YouTuber Emily Hartridge killed in UK’s first fatal electric scooter crash

A YouTuber has died after being involved in a crash with a lorry while riding an electric scooter.

Emily Hartridge, 35, died on Friday morning after riding near her home in Battersea, southwest London.

Hartridge had been due to host a mental health meetup for women at Green Park in London on Saturday afternoon, but her followers were met with a message on Instagram saying that she had been killed.

In a post, her family said: “This is a horrible thing to have to say over Instagram but we know many of you were expecting to see Emily today and this is the only way to contact you all at once.

“Emily was involved in an accident yesterday and passed away.

“We all loved her to bits and she will never be forgotten.

“She has touched so many lives it’s hard to imagine things without her. She was a very special person xxx.”

Hartridge, who has a weekly YouTube series proving “everything in the world can be explained with 10 reasons”, also posted openly about her attempts to get pregnant.

In her last tweet, she shared a picture of her niece and wrote: “Yesterday I hung out with my gorgeous nephew Arlo and niece Winter.

“We hugged, we laughed, we played, Arlo called me a fat pig.

“It was a much needed distraction from the hormonal/tired/bloated/emotional state I am currently in.

“Who knows, one day hopefully I’ll have my own.”

Hartridge’s boyfriend Jacob Hazell has not commented, but in a post earlier this year, described his girlfriend as “THE most down to earth, inspiring, and beautiful person, inside and out that I’ve ever met”.

She had revealed just days before her death that she and her partner were trying to have children.

She wrote: “I am currently injecting myself twice a day in the hopes of freezing some embryos with @jacob_hazell but my 2nd scan didn’t go well and 1 follicle is growing too quickly so it’s all a bit TBC right now.”

Davina McCall was among those to pay tribute, writing: “My heart goes out to Emily’s family and friends. Such a shock.
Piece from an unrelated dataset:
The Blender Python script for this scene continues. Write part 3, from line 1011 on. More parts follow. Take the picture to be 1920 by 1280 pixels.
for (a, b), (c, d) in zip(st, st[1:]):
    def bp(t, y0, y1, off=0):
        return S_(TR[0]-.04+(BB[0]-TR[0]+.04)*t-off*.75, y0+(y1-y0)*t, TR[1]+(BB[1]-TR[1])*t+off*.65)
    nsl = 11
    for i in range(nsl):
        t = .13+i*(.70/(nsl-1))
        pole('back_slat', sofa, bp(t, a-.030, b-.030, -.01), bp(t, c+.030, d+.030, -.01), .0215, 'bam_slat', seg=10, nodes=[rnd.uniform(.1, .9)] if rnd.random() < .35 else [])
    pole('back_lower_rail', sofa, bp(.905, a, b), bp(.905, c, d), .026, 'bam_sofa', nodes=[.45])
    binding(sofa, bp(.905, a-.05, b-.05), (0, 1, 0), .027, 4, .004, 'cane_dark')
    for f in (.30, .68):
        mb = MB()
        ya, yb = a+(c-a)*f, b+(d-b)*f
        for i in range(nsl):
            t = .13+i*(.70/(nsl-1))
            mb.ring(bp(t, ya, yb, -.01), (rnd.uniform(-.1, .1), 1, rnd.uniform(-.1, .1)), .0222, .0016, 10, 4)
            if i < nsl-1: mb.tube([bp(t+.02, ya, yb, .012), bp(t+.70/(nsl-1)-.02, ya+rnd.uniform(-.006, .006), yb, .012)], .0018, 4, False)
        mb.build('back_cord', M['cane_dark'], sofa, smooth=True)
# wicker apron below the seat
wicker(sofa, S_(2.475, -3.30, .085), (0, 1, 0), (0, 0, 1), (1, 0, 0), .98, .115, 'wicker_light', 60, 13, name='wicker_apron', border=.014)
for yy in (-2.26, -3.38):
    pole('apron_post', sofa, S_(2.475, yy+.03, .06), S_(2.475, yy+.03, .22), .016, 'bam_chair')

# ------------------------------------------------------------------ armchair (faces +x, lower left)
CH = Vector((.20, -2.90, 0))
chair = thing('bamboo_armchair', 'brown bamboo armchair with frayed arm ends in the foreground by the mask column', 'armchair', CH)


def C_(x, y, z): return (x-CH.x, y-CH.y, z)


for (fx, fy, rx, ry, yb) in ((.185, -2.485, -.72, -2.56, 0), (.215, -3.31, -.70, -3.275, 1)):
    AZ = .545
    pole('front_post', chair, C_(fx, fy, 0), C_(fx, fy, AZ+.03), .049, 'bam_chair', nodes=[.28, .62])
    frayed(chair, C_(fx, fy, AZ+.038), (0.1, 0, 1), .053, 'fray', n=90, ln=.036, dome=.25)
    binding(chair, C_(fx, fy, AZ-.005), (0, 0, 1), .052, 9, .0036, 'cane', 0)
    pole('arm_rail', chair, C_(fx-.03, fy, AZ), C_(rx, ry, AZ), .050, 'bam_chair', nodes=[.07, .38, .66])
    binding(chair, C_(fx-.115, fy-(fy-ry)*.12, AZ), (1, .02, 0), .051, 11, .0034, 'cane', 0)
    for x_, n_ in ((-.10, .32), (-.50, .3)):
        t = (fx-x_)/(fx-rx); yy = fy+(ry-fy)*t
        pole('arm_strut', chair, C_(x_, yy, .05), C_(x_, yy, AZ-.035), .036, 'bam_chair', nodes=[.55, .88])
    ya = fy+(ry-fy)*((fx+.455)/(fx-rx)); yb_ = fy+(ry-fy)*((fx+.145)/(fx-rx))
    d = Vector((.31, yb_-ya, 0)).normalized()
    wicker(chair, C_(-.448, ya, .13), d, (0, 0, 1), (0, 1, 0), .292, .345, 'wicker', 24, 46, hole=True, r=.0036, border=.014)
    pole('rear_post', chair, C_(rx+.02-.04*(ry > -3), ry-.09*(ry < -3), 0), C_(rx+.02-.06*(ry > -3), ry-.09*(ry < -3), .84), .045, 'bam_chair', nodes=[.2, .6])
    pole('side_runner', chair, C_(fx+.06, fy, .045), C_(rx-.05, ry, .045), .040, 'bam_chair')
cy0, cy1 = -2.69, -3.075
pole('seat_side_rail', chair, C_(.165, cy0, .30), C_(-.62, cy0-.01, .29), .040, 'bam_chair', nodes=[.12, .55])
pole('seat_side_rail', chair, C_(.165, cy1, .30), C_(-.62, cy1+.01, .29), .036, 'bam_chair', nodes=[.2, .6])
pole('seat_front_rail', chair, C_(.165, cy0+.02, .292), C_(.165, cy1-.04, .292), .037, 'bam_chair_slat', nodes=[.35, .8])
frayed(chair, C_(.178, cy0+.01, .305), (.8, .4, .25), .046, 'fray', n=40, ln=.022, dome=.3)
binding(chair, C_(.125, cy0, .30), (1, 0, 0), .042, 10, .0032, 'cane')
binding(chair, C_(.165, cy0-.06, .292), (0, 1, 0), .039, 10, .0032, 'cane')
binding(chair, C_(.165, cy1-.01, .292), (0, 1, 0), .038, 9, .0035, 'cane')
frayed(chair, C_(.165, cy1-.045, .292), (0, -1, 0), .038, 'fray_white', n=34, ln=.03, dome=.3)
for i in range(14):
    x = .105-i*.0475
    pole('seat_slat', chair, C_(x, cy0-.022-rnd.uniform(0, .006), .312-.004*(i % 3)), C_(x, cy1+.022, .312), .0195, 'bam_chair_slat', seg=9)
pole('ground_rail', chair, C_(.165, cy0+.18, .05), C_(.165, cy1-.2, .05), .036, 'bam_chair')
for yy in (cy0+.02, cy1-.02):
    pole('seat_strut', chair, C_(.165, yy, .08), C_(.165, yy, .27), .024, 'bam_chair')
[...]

Sending you love and prayers.”

Chef Gizzi Erskine wrote: “Finding this very very hard to compute. Devastating.”

Comedian Joel Dommett called it “s*** horrible news”.

Hartridge has more than 340,000 subscribers on her YouTube channel and 44,000 followers on Instagram, where she posted about mental health and fitness.

Speaking about the event which had been scheduled for the afternoon of 13 July, she had written: “I wanted to create a safe space where women could talk about whatever they wanted and feel supported by other women who have gone through similar experiences.

“This is just a chat between a group of girls about anxiety, depression and all things related to mental health.

“I want to start a movement of talking and sharing about what is going on in our brains so I hope you will come and meet lots of new brain buddies.”

Police would not confirm if Hartridge was the victim of the crash in Battersea on Friday morning.

The victim, in her 30s, was pronounced dead at the scene. It is believed to be the first fatal crash involving an electric scooter rider.

Scooters with electric motors are banned from public roads and pavements in the UK.

They can exceed speeds of 30mph and are growing in popularity for short journeys in many countries and European cities.